I’ve become sort of cross-platform myself, although if you cut me I still bleed six colors.
95 (reactions circa 95): Four cheers for how far Microsoft has brought this architecture! I can USE this, without having to add anything to it to make it palatable! No way in hell I’d swap in my Mac to get a PC with 95, but this is so much better than Win 3.11 even with Norton Desktop replacing the stupid program manager, and in general it is so much like the System 7 universe I’m used to on the surface. Congrats definitely in order here. The protected memory and preemptive multitasking don’t seem to be much better than the cooperative multitasking and shared-pool memory on the Mac, but it points out how it’s supposed to be. Hope Stevie is listening. MS could get better at this.
NT 4.0 (reactions 98): Hmm. I’ve heard the rumors that this is VMS architecture reimplemented with a Windows 95 face grafted onto it. Definitely not the same as W95, just feels different. Oddly enough, for all the new power it is supposed to provide, I hate workstation. Hard to explain why, but it feels like I have LESS control than I did with 95, and that it is hiding MORE of the real computer from me and treating me like I’m too stupid to use a computer. Server is nice. I really wish there were a Mac equivalent of NT Server, though. But thank God, or Bill at least, for Mac Services on NT Server.
98 (reactions 98): With this silly-ass version numbering scheme, whereby what ought to have been Windows 4.0 became “Windows 95”, it is not immediately obvious to the general public that Windows 98 is essentially “Windows 4.1” or even “Windows 4.0v2”. Not much going on here unless you have USB, is there? And buggy as hell in a lot of ways that 95 wasn’t.
Linux / Gnome / KDE (circal 1998): Get a GUI!!! A pseudo-shell that lets you launch a few apps but requires you to go to the command line to change parameters as simple, ubiquitous, and obvious as screen resolution isn’t much of a shell. And I couldn’t even change the blasted screen res from the command line. Sorry, I was not a DOS afficionado. I want a bloody Control Panel for every setting I might conceivably have to change, and it ought to be self-explanatory, and it ought to work. Aside from not being commercial, you don’t have much going for you yet. But keep at it, I like the idea.
W2K (ca. 1999): Yaww-wwwn. USB for NT, plus some interface gizmos that eat up processor cycles. Don’t see any reason to ditch NT 4 for this, and too bad you can’t buy 4 any more.
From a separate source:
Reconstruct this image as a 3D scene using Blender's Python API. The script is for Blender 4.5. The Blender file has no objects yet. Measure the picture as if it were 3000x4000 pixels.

Meanwhile, on the Cupertino side–
Mac OS 7.6 (ca. 1997): Way cool! better multitasking, and a scriptable Finder. Whoo-hoo!
Mac OS 8.0 (ca. 1998): Uh…call me when you get rid of the enormous slowdown in the Finder. Don’t know what you did to enable multitasking of Finder functions, but everything feels like molasses. And my favorite extension breaks.
Mac OS 8.1 (ca: 1999): Ummm…OK, the speed hits of 8.0 are gone. I could use this. And I like the multitasking Finder as long as it doesn’t cost me anything. It still breaks my favorite extension.
Mac OS 8.6 (ca: late 1999): Whooo! The most solid OS since…oh, I dunno, maybe System 6.0.5! I like going for a month without crashing. That is really unusual, I mistreat computers and they crash. And faster by far on the same CPU. And another third party developer replaced my favorite extension, so I am upgrading for keeps from System 7.
Mac OS 9 (ca: 2000): Yaww-wwn. I don’t need the multiple user thingie. It’s less stable. Only reason I have it is because OS X Public Beta requires it (and not 8.6) for classic apps.
Mac OS X Public Beta: Please, someone, carbonize the Finder and save us from Aqua! And must I restart every time I change a networking parameter? What is this, Windows or something? Ugh! And how about some printer drivers? And some native apps? OK, I like the promise of Unix bones underneath this thing. Now make it work like a Mac or I’ll stick with 8.6 forever.